7. The outdoor unit according to claim 6, wherein an end of a leeward end surface of the second guide piece is located on a windward side relative to the leeward end surface of the heat sink.

8. The outdoor unit according to claim 4, wherein

the plurality of the fins is arranged apart from one another in the direction from the right side panel to the left side panel,

a plurality of the electric components are provided on the control substrate, and the plurality of the electric components is arranged on the control substrate apart from one another in the direction from the right side panel to the left side panel, and

the plurality of the electric components is thermally connected to the base.

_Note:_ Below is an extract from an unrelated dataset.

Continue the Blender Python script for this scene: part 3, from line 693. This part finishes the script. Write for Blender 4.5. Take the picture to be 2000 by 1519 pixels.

9. The outdoor unit according to claim 8, wherein the heat sink is formed such that a first fin pitch in a direction of arrangement of a plurality of the fins provided corresponding to a first electric component among the plurality of the electric components is narrower than a second fin pitch in the direction of arrangement of a plurality of the fins provided corresponding to a second electric component, the first electric component having the highest amount of heat generated, and the second electric component having a lower amount of heat generated than the amount of heat generated by the first electric component.

10. The outdoor unit according to claim 8, further comprising

a deflector plate provided to the heat sink, wherein

the deflector plate includes:

a first guide piece that guides an airflow generated inside the housing to an inlet formed by the windward end surface of the heat sink; and

a second guide piece that is connected to the first guide piece, is provided at ends of a plurality of the fins, and guides air introduced into an air passage surrounded by the base and the fins to an outlet that is formed by the leeward end surface of the heat sink.